Need Guidance : Arduino and Sleep modes - DIY watch design

Hello Guys,

I have been building a DIY Watch project for a while now and now have a brand new prototype to work with


HW details available here : http://www.banson.fr/wiki/doku.php?id=rawlx

This cute LED PCB-based watch is now waiting for its power saving SW to be able to run genuinely on a 3.7V 2450 cell battery.

I'm now struggling with the global SW architecture of the ATMEGA code to be able to run it as long as possible. I've been digging for a while inside the documentation and the tutorials for sleep/idle modes and i'm looking now for advices on the solution chosen.

Here is how I see it now :

By default unit sleeps. Time is stored internally inside a variable which is set at initial startup.

  • TIMER1 is the only peripheral activated when sleeping, it counts endlessly.

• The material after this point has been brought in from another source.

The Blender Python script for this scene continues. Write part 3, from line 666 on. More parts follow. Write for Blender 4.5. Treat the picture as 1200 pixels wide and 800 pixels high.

  • When TIMER1 overflow occurs, an ISR is trigged, ATMEGA wakes to update the Time variable according to the elapsed 65536 TIMER1 ticks, and system is put back to sleep, TIMER1 continuing its duty.

  • When button is pressed, another ISR is triggered, waking up the ATMEGA. Time variable is updated according to TIMER1 accumulator cournter, and displayed using the leds for a bried amount of time.

Is this approach reasonable? Can I use the Arduino low power library, or do you advise to do it by hand by tweaking ATMEGA registers? I'm still more at ease with Arduino IDE so as far as possible, I'd like to stick to the Arduino world as much as i can.

I'm still not completely sure I can put the whole chip to sleep except the TIMER1 counter, and if everything can be waken up the way I want to do it.

Thanks in advance for your feedback/suggestions,

Vincent

note : I have chosen not to use a RTC for visual aspect reasons, and I'm ready to use low frequency crystal as ATMEGA clock to reduce power consumtion as well. I have a few 32khz and 2Mhz crystals to mess around with.

Which sleep mode did you have in mind, and what is your target power consumption?

Thank you nick for this very complete (and didactic) documentation. I would like to put the device into the lowest consmutpion mode still fitting my needs. I'm going to read in detail your findongs and come back to you.

Thanks!

This might help you too:

With one external crystal (if you can somehow fit that in) you can get the consumption to around 1 µA.

Awesome, is it also the case for Timer1? I could wake the chip every two seconds then.

According to the datasheet, it is Timer 2 that will wake from SLEEP_MODE_PWR_SAVE.

However you could increase the time, change:

  OCR2A =  31;              // count to 32 (zero-relative)

to:

  OCR2A =  63;              // count to 64 (zero-relative)

Unless you have a crystal running a counter all the time - you do not have a timepiece.

(And even then it has to be a good crystal.)

That reminds me of the day when I was at a "watch vendor" (aka jewellery shop) and I asked about how well the various watches kept time. The salesperson looked confused at the question.

Dare I ask this: ... Female?

I don't want to get into male/female stereotypes. :stuck_out_tongue:

Let me put it this way: a lot of staff in jewellery shops are female.

Got through all of your post, made my Fuse setup and architecture, will be testing soon.

Last question, can I use the Arduino IDE to do it, using my Uno as ISP ? I need to configure the config files I guess, some more reading required.

Again, nick you totally nailed my needs with your post.

Massive Kudos,

Vince

I personally use my hex uploader:

But the Arduino (Uno) as ISP should work, and saves you having to use SD cards.